Mount Thielsen was the dominant feature on the
horizon this morning, and by eight o'clock I was standing at the trail spur
that lead to the summit of Mount Thielsen. Hikers with extra energy will
drop their packs at the trailhead and make the relatively easy climb to the
summit.
There really was no place to camp here by the
trail, but Brownie somehow had managed to eke out a space large enough to
accommodate his sleeping bag. He poked his head out of his bag to see
what the day looked like; I greeted him and wished him a Zip-a-Dee-Doo-Dah-day,
then hiked around a bend in the trail where I sat down, opened my pack, and
prepared to fix breakfast.
Being high up on the northwest side of Mount
Thielsen, I had a wonderful, unobstructed panoramic view of the Diamond Peak
Wilderness through which I would be hiking during the rest of the day. My
choice for a breakfast spot was a bit precarious, as the trail was only three
feet wide, and where it ended, it was a sheer drop-off of several hundred feet
to the valley below. To get to my food bag, I had to first take out my
sleeping bag which was in a stuff sack; I placed it on the trail, which
unbeknownst to me, had a slight slope to it. With the sleeping bag on the
ground, I turned my attention to my pack to retrieve the food bag, only to see
out of the corner of my eye, my stuff sack with the sleeping bag inside,
rolling towards the edge of the trail and the drop-off. I lunged for it
and nabbed it just as it was heading for the abyss. Score one for team
Rabbit Stick.
In a meadow beyond Mount Thielsen, I came across
a wooden sign that declared the ground underneath the post to be the highest
point in elevation on the Oregon-Washington PCT -- 7,560 feet.
There were many lakes off to either side of the
official Pacific Crest Trail, with side trails that lead to them. Before
the PCT, there was an earlier trail in this section called the Oregon Skyline
Trail that was routed around several of these lakes, but when the PCT was
completed, it stayed true to its mandate of staying to the crests of the
mountains, therefore bypassing some of the more scenic parts of the Mount
Thielsen and Diamond Peak Wilderness areas. Some of the spur trails I
crossed were the Howlock Mountain Trail, the Diamond Lake Trail, the Maidu Lake
Trail, and the Miller Lake Trail.
I had been passed by numerous hikers today, most
of them heading for the camp at Six Horse Springs. When I arrived, it was late in the evening and most had either set up their camp or had obtained water
from the spring and moved on. My mileage for the day was twenty-five and
I was beyond being exhausted. I wasn’t moving fast when I came into camp;
in fact, my gait resembled that of the Old Man Shuffle.
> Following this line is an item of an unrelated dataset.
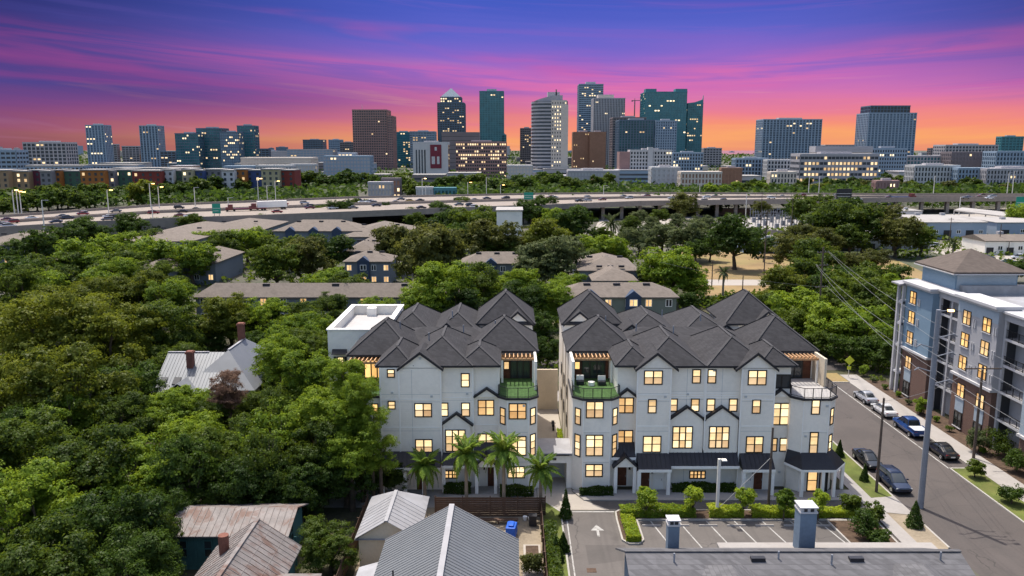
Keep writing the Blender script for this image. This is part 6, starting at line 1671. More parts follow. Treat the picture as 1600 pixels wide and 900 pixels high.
for i, (px, py, col) in enumerate(HWCARS):
    side = 'left stretch' if px < 300 else 'middle stretch' if px < 820 else 'overpass stretch'
    hw_place(px, py, 'car', small_car(['sedan', 'suv', 'sedan'][i % 3], col), f'{col if col != "plum" else "plum red"} car driving on the {side} of the highway', 'car', 'cars on the highway', flip=bool(i % 2))
for i in range(34):
    px = rnd.uniform(8, 1590); k = max(q for q in range(len(HW) - 1) if HW[q][0] <= px); u = (px - HW[k][0]) / (HW[k+1][0] - HW[k][0])
    yn = HW[k][1] + (HW[k+1][1] - HW[k][1]) * u; yf = HW[k][2] + (HW[k+1][2] - HW[k][2]) * u
    f = rnd.choice([.15, .24, .33, .42, .58, .67, .76, .85]); col = rnd.choice(['white', 'silver', 'black', 'grey', 'navy', 'white', 'red', 'silver'])
    side = 'left stretch' if px < 300 else 'middle stretch' if px < 820 else 'overpass stretch'
    hw_place(px, yn + (yf - yn) * f, 'car', small_car(rnd.choice(['sedan', 'suv']), col), f'{col} car driving on the {side} of the highway', 'car', 'cars on the highway', flip=f > .5)
hw_place(280, 324.5, 'car', small_car('suv', 'black'), 'dark sport utility car on the highway near the teal sign', 'car', 'cars on the highway')
def truck_mesh(col, L, cab=True, low=False):
    mb = MB()
    if low: mb.box(-1.2, 1.2, -L, 0, .9, 1.3, 0)
    else: mb.box(-1.25, 1.25, -L, 0, 1.1, 3.9, 0)
    if cab: mb.box(-1.2, 1.2, .5, 2.6, .6, 3.0, 1); mb.box(-1.1, 1.1, 2.6, 3.6, .6, 1.9, 1); mb.box(-1.05, 1.05, 2.55, 2.65, 1.9, 2.9, 2)
    for y in (-L + 1, -L + 2.2, .0, 2.9):
        for s in (-1, 1): mb.tube((s * .85, y, .5), (s * 1.22, y, .5), .5, .5, 10, 3)
    return mb.mesh('truck', [col, 'paint_maroon', 'dark_glass', 'rubber'])
hw_place(402, 326.5, 'box_truck', truck_mesh('white_trim', 13), 'white semi-trailer truck on the highway', 'truck', flip=True)
hw_place(366, 328.5, 'flatbed_truck', truck_mesh('paint_maroon', 14, True, True), 'dark red flatbed trailer behind the white semi-trailer', 'truck', flip=True)
hw_place(1420, 309.5, 'car_carrier', truck_mesh('paint_blue', 12, True, True), 'blue and white car carrier on the overpass at the right', 'truck')
for k, px in enumerate((1003, 1012, 1021, 1031, 1041)):
    x, y = g(px, 361 + k * 3); o = add('car', small_car('sedan', ['white', 'silver', 'grey', 'white', 'black'][k]), None, (x, y, .02), .5)
    tag(o, f'{["white", "silver", "grey", "white", "black"][k]} car parked under the trees by the dry field', 'car', 'cars parked by the field')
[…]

At the far end of the camp was a large log, on
top of which sat Storytime and Cookie. Needing a place to sit down and
contemplate my options for the evening, I moved towards the log, dropped my
pack on the ground, and sat beside them. I asked for directions to the
spring, and Cookie pointed to a trail leading off through the trees, and said
it was a quarter mile down to the spring. I just sat on the log and
stared at the ground, trying to get up enough energy to make the round-trip to
get water.
I guess I looked quite dejected and exhausted,
for Cookie took pity on me and offered to go get water for me. I told her
I didn’t want to burden her with my water containers, but she said she was
going down anyway and would be happy to take my containers with her.
Reluctantly, I gave them to her.
This was the second time she has
offered to get water for me; I was genuinely touched by her thoughtfulness and
kindness. I was emotionally and physically worn out and I cried, but I
didn’t want her to see my tears, for I was disheartened that I am at that point
in life where others perceive the need to want to help me.
Eventually, I would have gone down the trail for
water, but I truly was happy that she was willing to go for me. Saying
“Thanks,” is never enough for trail magic. I set my tent up and stayed
the night in camp with Charlie, Cowgirl, and Sherpa C; Storytime and Cookie
moved on up the trail.
I rested well during the night and must have
slept in, for Charlie and Cowgirl were beginning to stir as I rose from my
sleeping bag and exited the tent. In the early morning light, I knuckled
my eyes and sleeved my nose, struck my tent, and proceeded to pack my
backpack. I was away from the camp before the others and headed into the
forest with the morning sunlight just beginning to filter through the
trees. Within a mile, I passed Storytime and Cookie’s campsite with their
different and distinctive tents set up at opposite ends of the campsite
clearing. I would be many miles up the trail before they overtook me.